Jakarta (Greeners) – Panggung KTT ASEAN yang belum rampung dan beratap ijuk di Labuan Bajo, Nusa Tenggara Timur terbakar. Pihak penyelenggara menyebut, hal itu terjadi karena cuaca panas ekstrem. Meski penyebab kebakarannya masih spekulatif, namun pihak event organizer pada acara itu menyatakan suhu di lokasi panas terik.
Menurut Pakar Lingkungan Universitas Indonesia, Mahawan Karuniasa, suhu panas yang tidak normal mengingatkan masyarakat bahwa kejadian ini tidak terlepas dari perubahan iklim.
“Tentu saja ini merupakan peringatan. Para ahli mengatakan serta merta panasnya di atas rata-rata, tapi sebagian besar itu memecahkan rekor panas tertinggi di setiap negara. Oleh karena, ini tidak terlepas dari perubahan iklim,” kata Mahawan kepada Greeners, Minggu (7/5).

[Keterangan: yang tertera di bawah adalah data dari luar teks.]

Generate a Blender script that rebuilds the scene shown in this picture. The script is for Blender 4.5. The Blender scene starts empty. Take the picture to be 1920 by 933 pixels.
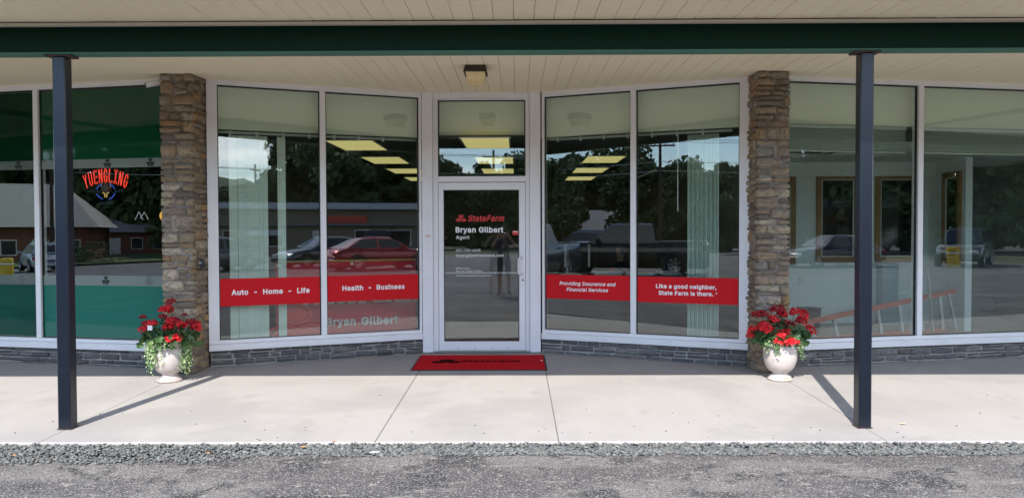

Selain itu, kebakaran juga bisa terjadi dengan tiga sebab yaitu bahan bakar, panas, dan oksigen. Mulai dari kertas, kayu, benda kering termasuk ijuk. Dengan demikian, para pihak yang melakukan acara juga harus penuh kehati-hatian dan memperhatikan material yang ada.
Dampak Perubahan Iklim
Gelombang panas yang telah melanda di beberapa negara menjadi bukti nyata bahwa kejadian ini merupakan salah satu dampak dari perubahan iklim. Para ahli juga menyatakan, panas yang meningkat tidak akan terjadi jika tanpa adanya perubahan iklim.
Mahawan juga menambahkan, belakangan ini suhu permukaan laut mencapai rekornya tertinggi. Dengan demikian, ini semua tidak terlepas dari adanya perubahan iklim yang terjadi dan mengingatkan masyarakat untuk kembali berupaya keras menghadapi perubahan iklim.
Melihat akan hal ini, masyarakat juga perlu hati-hati untuk menjaga kesehatan. Selain itu juga mencegah potensi kebakaran hutan dan lahan.
Di sisi lain, Mahawan menegaskan upaya memitigasi gas rumah kaca harus kita upayakan lebih maksimal. Salah satunya dengan efesiensi energi seperti energi ramah lingkungan dan pengelolaan lahan.
Panas Ekstrem Ancam Lingkungan dan Manusia
Belakang cuaca panas yang sangat terik melanda Indonesia. Bahkan gelombang panas melanda sejumlah negara di Asia Selatan hingga menelan korban jiwa.
India merupakan salah satu negara yang telah terdampak dari gelombang panas suhunya menembus lebih dari 45 derajat Celcius. Tercatat 13 orang meninggal dunia akibat kondisi tersebut. Tak hanya merenggut nyawa manusia, aspal di jalanan ikut meleleh.
Penjuru dunia lainnya juga merasakan hal yang sama, baru-baru ini balita di Malaysia tewas akibat heatstroke. Balita tersebut berusia 19 bulan terkena serangan panas akibat cuaca yang menyengat.
Setelah di autopsi, di dalam tubuh anak tersebut mengalami dehidrasi dengan paru-paru yang sudah menyusut. Hal ini menjadi bukti nyata panas ekstrem bisa menyebabkan kerusakan pada organ tubuh.
Panas ekstrem tidak hanya mengancam manusia, tapi juga lingkungan. Melansir National Oceanic and Atmospheric Administration (NOAA), suhu laut selama April 2023 mencapai rekor terpanas yakni 21,1 derajat Celcius.
Lalu Kota di Valencia, Spanyol cuaca ekstrem memicu kebakaran yang menghanguskan lebih dari 4.000 hektare hutan pada Maret lalu.
Menurut Perdana Menteri Spanyol, Pedro Sanchez, hal ini menjadi darurat iklim yang umat manusia alami. Secara khusus juga akan merusak banyak negara.